Adelaide to Oslo

I’m on my way to a “Transformation in a Changing Climate” Conference, jointly run by Oslo University and the Stockholm Resilience Centre – a great honour.  A 7 hour transit in Kuala Lumpur airport has been long enough to sort out my computer and electronic challenges. So, after a frantic lead-up to my departure, with family sorry business around the death of my mother on 8th May and a last ditch effort to get my paper finished, I’m tackling my first blog.

En route to Oslo, I’ve pondered how much and how little has changed since I went to the Copenhagen climate talks as a community representative in 2009.

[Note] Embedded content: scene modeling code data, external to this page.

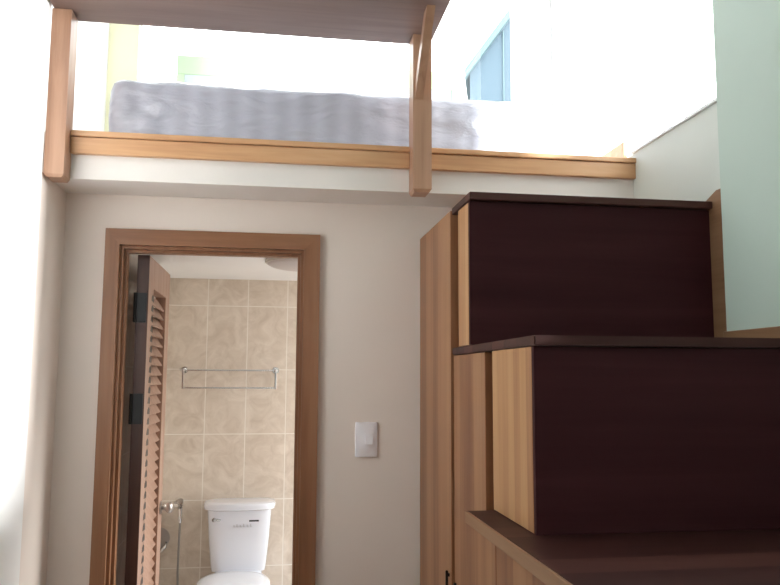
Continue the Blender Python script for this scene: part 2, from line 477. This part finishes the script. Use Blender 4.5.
while z < LZ1 - .145:
    a = math.radians(58); L = .030
    y0, y1 = LY0 + .128, LY1 - .113
    c = Vector(((LX0 + LX1) / 2, 0, z)); dx, dz = math.cos(a) * L, -math.sin(a) * L
    nx, nz = math.sin(a) * .004, math.cos(a) * .004
    prism(b, [(c.x - dx - nx, y0, z - dz - nz), (c.x + dx - nx, y0, z + dz - nz), (c.x + dx + nx, y0, z + dz + nz), (c.x - dx + nx, y0, z - dz + nz)], (0, y1 - y0, 0))
    z += .044
part('louver', b, LEAFW, t)
b = NB(); z = LZ0 + .15
while z < LZ1 - .145:                                  # flat dark marks on the near stile at the slat ends
    y0 = LY0 + .128
    prism(b, [(LX1 + .0008, y0 - .045, z - .013), (LX1 + .0008, y0 + .014, z - .016), (LX1 + .0008, y0 + .012, z + .006), (LX1 + .0008, y0 - .012, z + .015), (LX1 + .0008, y0 - .035, z + .006)], (-.004, 0, 0))
    z += .044
part('dark_mark', b, BLACK, t, 'flat dark marks at the slat ends')
for hz in (1.72, 1.30, .3):
    b = NB(); box(b, LX0 + .003, LX1 - .006, LY0 - .004, LY0 + .002, hz, hz + .125); tube(b, [(LX0 - .002, LY0 - .006, hz), (LX0 - .002, LY0 - .006, hz + .125)], .007)
    part('hinge', b, BLACK, t)
b = NB(); ky, kz = LY1 - .06, .868
tube(b, [(LX1, ky, kz), (LX1 + .006, ky, kz)], .031, 24)
tube(b, [(LX1 + .004, ky, kz), (LX1 + .02, ky, kz), (LX1 + .026, ky, kz), (LX1 + .034, ky, kz), (LX1 + .046, ky, kz), (LX1 + .056, ky, kz), (LX1 + .06, ky, kz)],
     [.012, .012, .017, .025, .027, .021, .010], 24)
part('knob', b, STEEL, t, 'round steel knob', 50)

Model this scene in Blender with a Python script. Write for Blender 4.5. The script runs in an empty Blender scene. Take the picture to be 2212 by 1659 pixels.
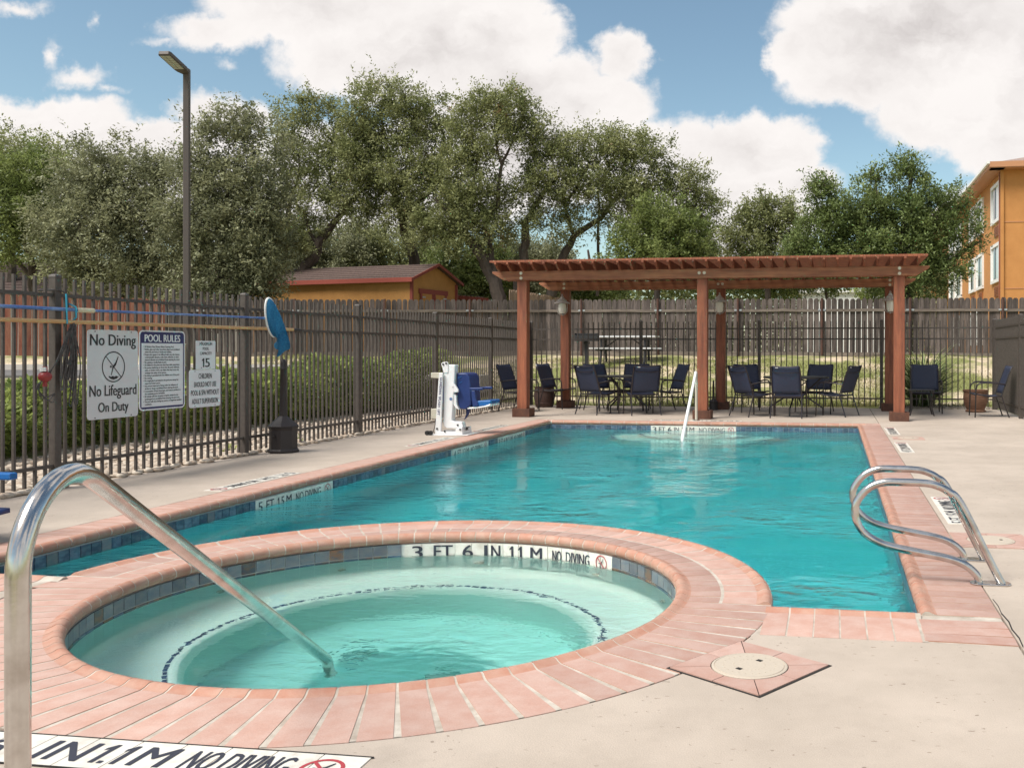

Despite much rhetoric about action on climate change, it appears to be “business as usual” across most of Australia, with real transformation slow to eventuate.

A last ditch effort to get my paper finished for Oslo

A last ditch effort to get my paper finished for Oslo

The recent Cherryville bushfire, only 7km from our house in the Adelaide Hills, was both too close for comfort and close enough to focus the mind. Flying first across Australia’s vast inland then over the wide blue ocean where cloud formations mirror the occasional islands below, made me once again think that our species interferes with the balance between “heaven and earth” at our own peril.  Given growing evidence that the earth’s carbon sinks are losing efficiency, clearly we humans need to reduce our greenhouse emissions and radically change our treatment of natural ecosystems to maintain and improve their ability to buffer the system.